1 tablespoon rose water (optional)
3/4 cup confectioners’ sugar

1. In a stand-up electric mixer or in mixing bowl with hand-held electric beater, cream together the butter and sugar about 8 minutes. With mixer at medium speed, add the egg yolk and brandy and continue to beat for about 3 to 4 more minutes. Meanwhile sift the flour, baking powder and baking soda into a bowl and stir in the chopped almonds. On low speed gradually add the flour mixture to the butter sugar mixture until a soft buttery dough is formed, about 1 to 2 minutes. Do not overwork. Cover and let the dough rest at room temperature for about an hour.
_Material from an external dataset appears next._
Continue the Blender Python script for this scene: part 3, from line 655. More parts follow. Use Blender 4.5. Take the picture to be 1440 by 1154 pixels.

Preheat oven to 350 degrees.

2. To shape a classic kourambiedes, break off pieces of dough slightly larger than a walnut, then roll in the palms and shape into half-moons or S-curves. You may also shape them into rounds. Arrange on buttered and flour-dusted or Silpat–lined cookie sheets and place in preheated oven about 15 minutes, or until golden-colored. Remove from oven and flick rose water sparingly over cookies with fingertips, if using.
3. With a flat spatula, carefully lift each kourambiede onto a wax paper-lined cookie sheet. Sift a generous amount of confectioners’ sugar over the cookies, covering them completely. Allow to cool before lifting and storing in tins. Cookies may be stored for up to a month. Line a cookie tin with waxed paper and layer cookies in the tin. Cover and store. When ready to serve, sift additional confectioners’ sugar over the cookies as desired.